> Task to carry out:
Return the first line, the line containing "col = scene.collection", and every line between them, exactly as they stand.
____
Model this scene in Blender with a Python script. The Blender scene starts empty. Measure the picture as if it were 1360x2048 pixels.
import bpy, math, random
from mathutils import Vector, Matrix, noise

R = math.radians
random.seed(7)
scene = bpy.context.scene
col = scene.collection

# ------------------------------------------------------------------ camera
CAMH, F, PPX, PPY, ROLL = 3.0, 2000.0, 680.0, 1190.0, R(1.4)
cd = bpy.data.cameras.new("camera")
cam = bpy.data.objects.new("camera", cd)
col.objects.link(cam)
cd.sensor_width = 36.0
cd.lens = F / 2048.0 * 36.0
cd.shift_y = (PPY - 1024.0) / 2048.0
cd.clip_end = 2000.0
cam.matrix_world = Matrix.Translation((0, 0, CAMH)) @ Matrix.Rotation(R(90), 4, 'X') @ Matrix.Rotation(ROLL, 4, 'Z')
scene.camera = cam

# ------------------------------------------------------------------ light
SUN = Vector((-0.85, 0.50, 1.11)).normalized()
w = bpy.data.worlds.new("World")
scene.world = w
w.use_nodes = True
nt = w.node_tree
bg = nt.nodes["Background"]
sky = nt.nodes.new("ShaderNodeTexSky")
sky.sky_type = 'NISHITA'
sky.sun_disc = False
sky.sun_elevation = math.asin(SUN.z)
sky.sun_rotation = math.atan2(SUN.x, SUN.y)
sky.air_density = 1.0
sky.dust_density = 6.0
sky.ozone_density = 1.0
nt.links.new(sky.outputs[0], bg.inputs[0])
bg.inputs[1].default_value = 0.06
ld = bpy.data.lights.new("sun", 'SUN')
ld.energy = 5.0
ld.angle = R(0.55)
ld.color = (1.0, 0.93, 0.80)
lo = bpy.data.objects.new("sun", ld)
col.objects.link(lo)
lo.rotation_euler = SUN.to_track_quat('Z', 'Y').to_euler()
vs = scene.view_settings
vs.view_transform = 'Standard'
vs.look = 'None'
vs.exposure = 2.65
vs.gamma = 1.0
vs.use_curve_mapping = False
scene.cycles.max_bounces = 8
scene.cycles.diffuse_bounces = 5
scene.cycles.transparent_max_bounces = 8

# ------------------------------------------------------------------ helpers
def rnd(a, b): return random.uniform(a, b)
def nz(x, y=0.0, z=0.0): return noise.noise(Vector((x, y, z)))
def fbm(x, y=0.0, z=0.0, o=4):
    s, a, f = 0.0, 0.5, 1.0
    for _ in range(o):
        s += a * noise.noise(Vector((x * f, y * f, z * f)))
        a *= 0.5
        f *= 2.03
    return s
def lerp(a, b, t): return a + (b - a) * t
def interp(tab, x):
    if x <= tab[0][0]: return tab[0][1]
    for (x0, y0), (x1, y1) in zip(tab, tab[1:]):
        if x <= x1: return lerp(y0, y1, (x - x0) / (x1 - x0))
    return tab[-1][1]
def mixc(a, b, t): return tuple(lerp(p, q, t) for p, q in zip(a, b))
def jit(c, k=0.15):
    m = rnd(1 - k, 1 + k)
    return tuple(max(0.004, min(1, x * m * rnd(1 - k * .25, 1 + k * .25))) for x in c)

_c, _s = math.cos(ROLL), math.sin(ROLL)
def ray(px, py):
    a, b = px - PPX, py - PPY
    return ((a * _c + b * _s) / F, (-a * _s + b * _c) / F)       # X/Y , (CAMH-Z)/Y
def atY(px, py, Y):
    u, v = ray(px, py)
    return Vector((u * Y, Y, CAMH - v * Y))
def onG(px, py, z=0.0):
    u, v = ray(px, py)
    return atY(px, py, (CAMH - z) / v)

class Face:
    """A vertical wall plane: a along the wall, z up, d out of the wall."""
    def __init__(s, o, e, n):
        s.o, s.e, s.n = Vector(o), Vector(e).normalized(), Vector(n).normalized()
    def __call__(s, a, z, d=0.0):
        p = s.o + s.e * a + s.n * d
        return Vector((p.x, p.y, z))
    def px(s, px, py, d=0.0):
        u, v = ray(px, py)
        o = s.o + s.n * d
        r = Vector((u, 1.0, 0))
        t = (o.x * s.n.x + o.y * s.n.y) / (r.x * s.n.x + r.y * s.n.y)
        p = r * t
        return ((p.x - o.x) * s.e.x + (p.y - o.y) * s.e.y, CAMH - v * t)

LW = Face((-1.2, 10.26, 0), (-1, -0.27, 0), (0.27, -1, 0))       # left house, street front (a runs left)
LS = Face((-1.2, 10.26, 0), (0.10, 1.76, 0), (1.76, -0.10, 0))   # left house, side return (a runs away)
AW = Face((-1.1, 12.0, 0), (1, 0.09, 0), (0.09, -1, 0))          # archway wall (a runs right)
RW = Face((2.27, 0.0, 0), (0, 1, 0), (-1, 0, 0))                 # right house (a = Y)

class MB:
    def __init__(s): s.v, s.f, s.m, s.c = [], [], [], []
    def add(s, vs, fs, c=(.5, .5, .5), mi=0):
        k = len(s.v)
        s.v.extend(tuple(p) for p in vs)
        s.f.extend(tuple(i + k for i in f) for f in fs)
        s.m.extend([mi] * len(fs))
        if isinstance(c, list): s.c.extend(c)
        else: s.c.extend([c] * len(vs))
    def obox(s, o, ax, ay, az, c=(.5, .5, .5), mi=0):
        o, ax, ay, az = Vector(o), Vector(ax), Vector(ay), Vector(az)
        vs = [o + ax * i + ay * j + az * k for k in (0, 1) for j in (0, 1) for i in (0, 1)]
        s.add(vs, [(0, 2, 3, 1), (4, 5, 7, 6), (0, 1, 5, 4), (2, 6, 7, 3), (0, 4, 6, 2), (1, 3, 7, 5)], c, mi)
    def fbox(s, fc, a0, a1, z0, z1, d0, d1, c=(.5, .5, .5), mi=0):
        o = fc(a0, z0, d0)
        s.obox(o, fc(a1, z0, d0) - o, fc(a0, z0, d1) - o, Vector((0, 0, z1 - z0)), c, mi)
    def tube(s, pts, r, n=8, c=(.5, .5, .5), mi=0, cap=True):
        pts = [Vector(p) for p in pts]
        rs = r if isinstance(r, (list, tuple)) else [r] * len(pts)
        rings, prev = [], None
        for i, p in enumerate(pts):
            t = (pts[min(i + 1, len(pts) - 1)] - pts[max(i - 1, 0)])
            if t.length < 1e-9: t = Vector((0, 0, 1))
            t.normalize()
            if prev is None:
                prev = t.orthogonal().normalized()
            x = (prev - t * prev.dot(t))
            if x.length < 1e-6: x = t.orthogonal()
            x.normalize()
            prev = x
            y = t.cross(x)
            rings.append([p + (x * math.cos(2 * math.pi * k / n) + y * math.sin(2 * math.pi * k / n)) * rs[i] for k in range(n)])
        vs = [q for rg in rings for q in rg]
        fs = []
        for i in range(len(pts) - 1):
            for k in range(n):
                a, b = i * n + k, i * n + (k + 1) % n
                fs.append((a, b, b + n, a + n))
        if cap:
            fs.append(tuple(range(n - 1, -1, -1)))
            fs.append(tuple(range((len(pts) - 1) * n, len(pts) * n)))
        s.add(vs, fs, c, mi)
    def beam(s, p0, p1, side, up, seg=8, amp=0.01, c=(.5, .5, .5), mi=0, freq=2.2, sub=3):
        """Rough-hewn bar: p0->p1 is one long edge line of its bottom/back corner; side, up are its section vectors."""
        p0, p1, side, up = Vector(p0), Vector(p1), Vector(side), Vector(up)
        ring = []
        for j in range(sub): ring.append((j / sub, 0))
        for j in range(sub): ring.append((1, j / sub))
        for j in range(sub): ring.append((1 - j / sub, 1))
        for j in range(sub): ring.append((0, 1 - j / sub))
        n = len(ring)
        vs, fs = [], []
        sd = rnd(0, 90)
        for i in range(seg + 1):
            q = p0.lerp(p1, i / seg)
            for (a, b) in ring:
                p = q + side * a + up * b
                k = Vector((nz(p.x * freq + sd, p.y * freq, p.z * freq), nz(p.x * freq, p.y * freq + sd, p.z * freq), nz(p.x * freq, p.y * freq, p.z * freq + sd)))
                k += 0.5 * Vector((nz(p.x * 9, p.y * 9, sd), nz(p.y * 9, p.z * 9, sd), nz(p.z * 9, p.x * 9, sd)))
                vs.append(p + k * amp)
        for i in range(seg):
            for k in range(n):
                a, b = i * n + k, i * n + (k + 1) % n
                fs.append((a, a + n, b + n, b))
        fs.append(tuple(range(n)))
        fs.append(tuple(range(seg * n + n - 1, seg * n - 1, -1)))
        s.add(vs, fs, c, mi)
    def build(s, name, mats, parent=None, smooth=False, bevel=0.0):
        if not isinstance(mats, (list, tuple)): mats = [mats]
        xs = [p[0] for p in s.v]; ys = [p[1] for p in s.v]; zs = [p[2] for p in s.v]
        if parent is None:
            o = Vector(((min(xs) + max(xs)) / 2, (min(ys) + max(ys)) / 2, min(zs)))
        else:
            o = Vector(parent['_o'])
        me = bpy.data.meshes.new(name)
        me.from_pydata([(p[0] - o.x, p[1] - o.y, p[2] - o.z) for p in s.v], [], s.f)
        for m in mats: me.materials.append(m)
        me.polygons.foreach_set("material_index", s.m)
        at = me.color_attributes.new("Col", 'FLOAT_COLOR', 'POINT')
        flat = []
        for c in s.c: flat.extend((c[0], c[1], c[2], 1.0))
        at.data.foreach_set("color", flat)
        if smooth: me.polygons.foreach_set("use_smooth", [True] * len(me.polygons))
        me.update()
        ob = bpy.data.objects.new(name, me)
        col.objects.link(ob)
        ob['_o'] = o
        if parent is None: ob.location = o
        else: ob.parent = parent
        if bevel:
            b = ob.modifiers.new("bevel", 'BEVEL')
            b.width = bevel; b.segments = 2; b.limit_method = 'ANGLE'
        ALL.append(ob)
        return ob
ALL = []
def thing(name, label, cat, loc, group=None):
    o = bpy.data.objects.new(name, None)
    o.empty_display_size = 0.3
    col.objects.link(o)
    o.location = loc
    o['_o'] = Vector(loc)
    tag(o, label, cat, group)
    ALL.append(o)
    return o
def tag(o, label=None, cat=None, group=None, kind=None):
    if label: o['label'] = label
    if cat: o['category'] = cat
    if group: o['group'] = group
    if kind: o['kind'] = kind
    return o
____
> Correct output:
Model this scene in Blender with a Python script. The Blender scene starts empty. Measure the picture as if it were 1360x2048 pixels.
import bpy, math, random
from mathutils import Vector, Matrix, noise

R = math.radians
random.seed(7)
scene = bpy.context.scene
col = scene.collection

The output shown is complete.